**Task requirements:** Line by line, reproduce exactly the beginning of the listing below, ending with the line that contains "from mathutils import Vector, Matrix" and adding nothing.

**Material for this task:**
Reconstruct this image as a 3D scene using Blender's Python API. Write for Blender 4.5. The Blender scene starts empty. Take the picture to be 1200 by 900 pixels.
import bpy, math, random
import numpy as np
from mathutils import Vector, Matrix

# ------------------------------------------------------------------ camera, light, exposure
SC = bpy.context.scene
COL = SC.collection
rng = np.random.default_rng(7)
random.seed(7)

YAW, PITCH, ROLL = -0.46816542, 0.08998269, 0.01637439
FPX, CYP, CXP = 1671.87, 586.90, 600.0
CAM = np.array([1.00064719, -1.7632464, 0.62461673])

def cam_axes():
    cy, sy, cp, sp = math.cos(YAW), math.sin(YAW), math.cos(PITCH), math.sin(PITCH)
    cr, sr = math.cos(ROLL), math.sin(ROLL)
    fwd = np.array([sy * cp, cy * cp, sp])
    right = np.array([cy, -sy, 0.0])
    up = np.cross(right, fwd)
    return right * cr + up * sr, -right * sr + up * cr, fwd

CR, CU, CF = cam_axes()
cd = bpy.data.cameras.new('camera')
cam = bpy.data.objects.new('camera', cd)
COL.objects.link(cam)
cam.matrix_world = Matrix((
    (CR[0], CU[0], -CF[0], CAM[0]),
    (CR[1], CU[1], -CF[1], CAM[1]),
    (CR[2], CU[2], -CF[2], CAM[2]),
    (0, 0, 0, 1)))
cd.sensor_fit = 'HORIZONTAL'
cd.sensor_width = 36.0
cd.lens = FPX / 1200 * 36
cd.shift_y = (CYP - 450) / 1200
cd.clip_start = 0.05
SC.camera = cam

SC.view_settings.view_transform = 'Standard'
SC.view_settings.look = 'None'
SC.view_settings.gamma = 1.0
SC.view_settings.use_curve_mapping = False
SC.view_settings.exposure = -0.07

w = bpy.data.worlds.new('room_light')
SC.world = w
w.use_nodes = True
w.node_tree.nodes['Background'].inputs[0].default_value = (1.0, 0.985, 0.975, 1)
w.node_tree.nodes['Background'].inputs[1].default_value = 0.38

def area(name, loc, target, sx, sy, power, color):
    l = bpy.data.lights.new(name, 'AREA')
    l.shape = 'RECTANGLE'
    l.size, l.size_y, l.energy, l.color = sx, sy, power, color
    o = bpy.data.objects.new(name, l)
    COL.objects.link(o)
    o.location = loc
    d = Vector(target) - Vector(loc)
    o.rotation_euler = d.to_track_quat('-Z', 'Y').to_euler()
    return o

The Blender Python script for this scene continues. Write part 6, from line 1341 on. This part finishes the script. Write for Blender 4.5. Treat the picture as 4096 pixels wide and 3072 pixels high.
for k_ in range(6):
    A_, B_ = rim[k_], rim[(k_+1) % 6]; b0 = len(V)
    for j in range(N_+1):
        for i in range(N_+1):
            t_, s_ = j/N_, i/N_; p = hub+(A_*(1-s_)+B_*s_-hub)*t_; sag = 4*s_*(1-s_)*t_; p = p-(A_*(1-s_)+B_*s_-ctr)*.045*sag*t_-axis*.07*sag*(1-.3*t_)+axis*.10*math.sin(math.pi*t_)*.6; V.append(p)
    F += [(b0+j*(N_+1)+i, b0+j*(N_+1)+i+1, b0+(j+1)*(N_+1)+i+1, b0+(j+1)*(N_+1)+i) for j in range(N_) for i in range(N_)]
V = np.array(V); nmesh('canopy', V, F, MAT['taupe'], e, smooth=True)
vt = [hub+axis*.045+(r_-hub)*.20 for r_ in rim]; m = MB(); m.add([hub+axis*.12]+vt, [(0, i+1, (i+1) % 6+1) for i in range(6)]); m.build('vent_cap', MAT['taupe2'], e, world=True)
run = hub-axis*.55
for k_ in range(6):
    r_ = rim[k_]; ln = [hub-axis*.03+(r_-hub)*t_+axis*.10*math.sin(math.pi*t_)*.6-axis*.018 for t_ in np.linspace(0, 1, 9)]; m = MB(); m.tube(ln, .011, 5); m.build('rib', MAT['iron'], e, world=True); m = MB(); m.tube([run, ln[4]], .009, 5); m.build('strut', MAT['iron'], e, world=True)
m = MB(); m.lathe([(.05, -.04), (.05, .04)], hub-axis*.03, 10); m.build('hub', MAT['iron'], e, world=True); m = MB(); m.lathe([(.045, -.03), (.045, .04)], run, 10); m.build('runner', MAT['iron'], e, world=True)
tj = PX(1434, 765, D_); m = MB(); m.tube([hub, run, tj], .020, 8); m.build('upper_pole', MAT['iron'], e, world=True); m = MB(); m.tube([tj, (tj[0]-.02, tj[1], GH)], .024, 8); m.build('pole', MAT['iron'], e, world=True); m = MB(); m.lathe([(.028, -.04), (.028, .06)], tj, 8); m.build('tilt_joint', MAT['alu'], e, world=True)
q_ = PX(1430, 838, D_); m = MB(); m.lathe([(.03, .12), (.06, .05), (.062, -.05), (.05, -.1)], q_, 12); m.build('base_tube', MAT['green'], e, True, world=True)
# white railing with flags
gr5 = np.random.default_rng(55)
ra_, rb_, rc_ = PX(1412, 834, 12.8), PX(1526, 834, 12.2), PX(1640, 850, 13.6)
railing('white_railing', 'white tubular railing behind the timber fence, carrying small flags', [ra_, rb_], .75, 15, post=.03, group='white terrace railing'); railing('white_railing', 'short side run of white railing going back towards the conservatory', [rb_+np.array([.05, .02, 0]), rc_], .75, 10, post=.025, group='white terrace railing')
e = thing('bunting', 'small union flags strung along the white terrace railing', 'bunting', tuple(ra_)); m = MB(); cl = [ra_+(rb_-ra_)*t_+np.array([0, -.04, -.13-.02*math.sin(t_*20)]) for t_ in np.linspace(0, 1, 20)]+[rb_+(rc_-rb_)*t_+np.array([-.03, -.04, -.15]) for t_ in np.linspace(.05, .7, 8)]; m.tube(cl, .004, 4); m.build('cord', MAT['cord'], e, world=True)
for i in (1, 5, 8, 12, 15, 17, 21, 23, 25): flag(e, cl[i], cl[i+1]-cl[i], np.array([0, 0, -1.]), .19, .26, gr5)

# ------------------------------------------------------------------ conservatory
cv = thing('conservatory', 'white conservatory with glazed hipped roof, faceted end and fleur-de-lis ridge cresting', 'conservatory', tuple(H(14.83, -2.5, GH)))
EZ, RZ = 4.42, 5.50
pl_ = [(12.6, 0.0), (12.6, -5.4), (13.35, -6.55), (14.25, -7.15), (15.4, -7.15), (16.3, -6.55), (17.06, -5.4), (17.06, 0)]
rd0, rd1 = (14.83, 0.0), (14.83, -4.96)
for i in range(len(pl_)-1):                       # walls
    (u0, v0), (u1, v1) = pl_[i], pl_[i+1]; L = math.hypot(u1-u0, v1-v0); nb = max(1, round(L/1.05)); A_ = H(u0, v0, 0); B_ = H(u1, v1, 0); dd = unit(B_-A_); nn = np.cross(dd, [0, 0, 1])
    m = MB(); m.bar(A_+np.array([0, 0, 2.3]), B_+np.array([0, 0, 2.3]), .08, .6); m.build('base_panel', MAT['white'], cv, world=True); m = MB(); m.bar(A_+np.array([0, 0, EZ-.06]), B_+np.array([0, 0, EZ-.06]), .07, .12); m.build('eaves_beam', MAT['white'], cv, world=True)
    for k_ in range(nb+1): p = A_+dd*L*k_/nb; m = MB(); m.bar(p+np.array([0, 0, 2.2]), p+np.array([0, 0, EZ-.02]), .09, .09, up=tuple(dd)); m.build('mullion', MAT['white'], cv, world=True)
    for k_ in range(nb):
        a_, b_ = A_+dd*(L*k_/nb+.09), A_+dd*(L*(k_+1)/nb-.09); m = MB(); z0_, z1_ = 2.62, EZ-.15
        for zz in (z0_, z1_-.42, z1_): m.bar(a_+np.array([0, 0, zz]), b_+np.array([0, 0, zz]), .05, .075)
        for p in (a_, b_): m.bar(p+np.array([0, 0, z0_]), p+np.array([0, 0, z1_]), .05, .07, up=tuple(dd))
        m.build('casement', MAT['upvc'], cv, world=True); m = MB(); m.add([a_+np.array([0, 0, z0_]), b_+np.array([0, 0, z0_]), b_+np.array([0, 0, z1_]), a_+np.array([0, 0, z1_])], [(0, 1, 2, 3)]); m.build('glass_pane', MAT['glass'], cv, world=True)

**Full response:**
Reconstruct this image as a 3D scene using Blender's Python API. Write for Blender 4.5. The Blender scene starts empty. Take the picture to be 1200 by 900 pixels.
import bpy, math, random
import numpy as np
from mathutils import Vector, Matrix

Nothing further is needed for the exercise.